Subsurface Vapour Intrusion Assessment

Verginelli, Iason. "Petroleum Vapor Intrusion." Advances in the Characterisation and Remediation of Sites Contaminated with Petroleum Hydrocarbons. Cham: Springer International Publishing, 2023. 139-169.

Petroleum vapor intrusion (PVI) refers to the migration of volatile petroleum hydrocarbons from contaminated groundwater or geological materials through the vadose zone into overlying buildings. PVI poses significant environmental and health risks, particularly when hydrocarbons enter indoor air. The natural attenuation of petroleum hydrocarbons in the source zone and during vapor transport is a key process that reduces or eliminates PVI potential.

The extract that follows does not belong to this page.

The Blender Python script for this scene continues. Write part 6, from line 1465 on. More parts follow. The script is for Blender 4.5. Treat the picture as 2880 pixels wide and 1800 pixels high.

Aerobic biodegradation in the presence of oxygen plays a critical role in mitigating this risk.

The concept of vertical exclusion distance criteria has been introduced in some regions to establish safe distances between petroleum-contaminated sites and buildings. When this separation is insufficient, additional assessments are needed to evaluate PVI risks. Methods such as modeling, soil gas sampling, and indoor air measurements are utilized to gather data for a comprehensive risk assessment. A multi-method approach, combining these techniques, enhances the reliability of PVI evaluations and risk estimations.

While PVI is more easily mitigated in the presence of biodegradable compounds, the approach to PVI management differs significantly from that of less biodegradable substances, such as chlorinated solvents. This case study highlights the importance of monitoring and mitigating PVI through an understanding of natural attenuation, the use of vertical exclusion distance criteria, and a robust assessment framework.

Guo, Yuanming, et al. Environmental science & technology 49.22 (2015): 13472-13482.

Vapor intrusion (VI) is a critical environmental issue where vapors from contaminated soil or groundwater migrate into buildings, often through diffusion and underpressurization-induced soil gas flow. Traditional models have guided VI pathway assessments, typically focusing on upward diffusion through soil. However, recent studies have revealed that alternative pathways, such as neighborhood sewers, land drains, and other underground piping, can also contribute significantly to VI, extending beyond the footprint of soil and groundwater contamination.

This case study demonstrates how controlled-pressure-method testing (CPM), in conjunction with soil gas sampling and screening-level emissions calculations, can identify these alternative VI pathways. Data from a long-term study house revealed that under natural conditions, an alternative VI pathway was undetectable, but under CPM conditions, it was clearly identifiable. The measured emission rates were found to be two orders of magnitude greater than predictions from screening models, while subfoundation vertical soil gas profiles deviated from conventional VI expectations.

The findings highlight the utility of combining CPM testing with traditional methods to provide a more comprehensive understanding of VI pathways. This approach can uncover previously undetected pathways, leading to more accurate assessments and better-informed mitigation strategies for addressing petroleum vapor intrusion.